### Task prompt
Starting with the line that has "m.build('mast_ladder_rail', 'rail', ship)" in it, repeat every line through the last one, word for word, and give nothing more.

### Scene script records
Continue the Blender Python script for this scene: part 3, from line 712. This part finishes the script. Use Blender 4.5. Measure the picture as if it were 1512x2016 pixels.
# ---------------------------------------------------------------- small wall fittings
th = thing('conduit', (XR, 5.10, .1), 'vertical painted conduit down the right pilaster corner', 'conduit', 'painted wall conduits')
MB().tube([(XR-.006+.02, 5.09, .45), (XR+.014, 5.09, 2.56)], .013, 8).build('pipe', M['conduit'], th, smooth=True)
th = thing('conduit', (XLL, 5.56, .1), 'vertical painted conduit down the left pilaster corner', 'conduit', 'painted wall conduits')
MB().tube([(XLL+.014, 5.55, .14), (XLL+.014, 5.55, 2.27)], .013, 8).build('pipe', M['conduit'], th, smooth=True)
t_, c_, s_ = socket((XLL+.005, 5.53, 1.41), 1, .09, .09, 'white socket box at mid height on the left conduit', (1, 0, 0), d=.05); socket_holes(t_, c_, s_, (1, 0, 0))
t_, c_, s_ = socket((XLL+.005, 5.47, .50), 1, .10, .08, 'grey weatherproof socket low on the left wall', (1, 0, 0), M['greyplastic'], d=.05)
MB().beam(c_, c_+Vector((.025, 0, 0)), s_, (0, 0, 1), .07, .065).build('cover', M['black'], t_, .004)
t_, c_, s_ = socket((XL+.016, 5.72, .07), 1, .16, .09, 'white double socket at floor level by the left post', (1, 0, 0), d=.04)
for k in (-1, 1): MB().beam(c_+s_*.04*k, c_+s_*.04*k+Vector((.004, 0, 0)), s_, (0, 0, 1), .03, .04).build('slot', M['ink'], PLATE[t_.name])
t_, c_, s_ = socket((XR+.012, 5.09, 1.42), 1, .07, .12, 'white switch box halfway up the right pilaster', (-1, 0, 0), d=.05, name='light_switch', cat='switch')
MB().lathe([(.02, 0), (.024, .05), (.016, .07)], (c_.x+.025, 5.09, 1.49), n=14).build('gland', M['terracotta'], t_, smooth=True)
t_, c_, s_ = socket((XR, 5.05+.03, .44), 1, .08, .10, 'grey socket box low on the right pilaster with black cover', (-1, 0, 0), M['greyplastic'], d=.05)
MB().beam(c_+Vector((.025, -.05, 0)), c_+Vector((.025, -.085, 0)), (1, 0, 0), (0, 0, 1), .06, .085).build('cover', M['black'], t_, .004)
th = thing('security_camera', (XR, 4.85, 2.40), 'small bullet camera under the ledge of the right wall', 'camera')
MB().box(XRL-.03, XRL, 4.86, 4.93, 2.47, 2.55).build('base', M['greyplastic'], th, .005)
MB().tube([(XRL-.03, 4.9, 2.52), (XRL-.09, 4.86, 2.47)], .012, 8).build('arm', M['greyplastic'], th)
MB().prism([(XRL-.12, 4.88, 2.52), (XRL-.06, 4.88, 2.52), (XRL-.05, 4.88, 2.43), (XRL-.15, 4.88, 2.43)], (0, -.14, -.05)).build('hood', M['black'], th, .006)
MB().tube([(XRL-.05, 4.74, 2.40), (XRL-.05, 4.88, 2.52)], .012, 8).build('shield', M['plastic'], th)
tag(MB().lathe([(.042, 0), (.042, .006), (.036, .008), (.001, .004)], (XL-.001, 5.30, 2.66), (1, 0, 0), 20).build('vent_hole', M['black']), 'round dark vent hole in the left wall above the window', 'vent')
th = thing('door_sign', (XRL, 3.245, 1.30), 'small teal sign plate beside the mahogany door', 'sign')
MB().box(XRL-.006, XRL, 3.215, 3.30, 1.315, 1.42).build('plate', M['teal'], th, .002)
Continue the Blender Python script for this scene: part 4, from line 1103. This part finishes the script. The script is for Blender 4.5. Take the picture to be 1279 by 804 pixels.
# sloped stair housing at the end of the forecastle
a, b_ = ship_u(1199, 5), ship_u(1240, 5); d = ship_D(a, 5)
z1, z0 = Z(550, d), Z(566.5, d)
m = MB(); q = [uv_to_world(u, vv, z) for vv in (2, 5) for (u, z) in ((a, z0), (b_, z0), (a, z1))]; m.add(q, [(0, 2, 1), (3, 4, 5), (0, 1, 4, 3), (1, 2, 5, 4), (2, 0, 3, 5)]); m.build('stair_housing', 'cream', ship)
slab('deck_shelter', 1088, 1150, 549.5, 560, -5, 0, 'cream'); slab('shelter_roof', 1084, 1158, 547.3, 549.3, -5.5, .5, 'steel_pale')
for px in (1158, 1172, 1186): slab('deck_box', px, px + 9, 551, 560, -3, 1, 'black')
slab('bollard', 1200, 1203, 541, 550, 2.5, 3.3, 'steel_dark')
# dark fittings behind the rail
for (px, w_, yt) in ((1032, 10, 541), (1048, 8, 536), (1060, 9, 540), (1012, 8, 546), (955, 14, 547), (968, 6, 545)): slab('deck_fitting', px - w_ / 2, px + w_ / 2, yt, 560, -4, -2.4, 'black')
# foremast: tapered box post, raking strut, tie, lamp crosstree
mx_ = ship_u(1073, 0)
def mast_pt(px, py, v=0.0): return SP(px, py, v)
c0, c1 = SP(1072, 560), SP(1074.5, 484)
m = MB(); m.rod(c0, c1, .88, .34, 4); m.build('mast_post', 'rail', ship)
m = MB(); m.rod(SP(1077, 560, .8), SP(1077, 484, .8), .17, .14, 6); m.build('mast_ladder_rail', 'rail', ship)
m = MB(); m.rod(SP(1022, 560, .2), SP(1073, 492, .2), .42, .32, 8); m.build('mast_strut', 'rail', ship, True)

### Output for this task
m = MB(); m.rod(SP(1077, 560, .8), SP(1077, 484, .8), .17, .14, 6); m.build('mast_ladder_rail', 'rail', ship)
m = MB(); m.rod(SP(1022, 560, .2), SP(1073, 492, .2), .42, .32, 8); m.build('mast_strut', 'rail', ship, True)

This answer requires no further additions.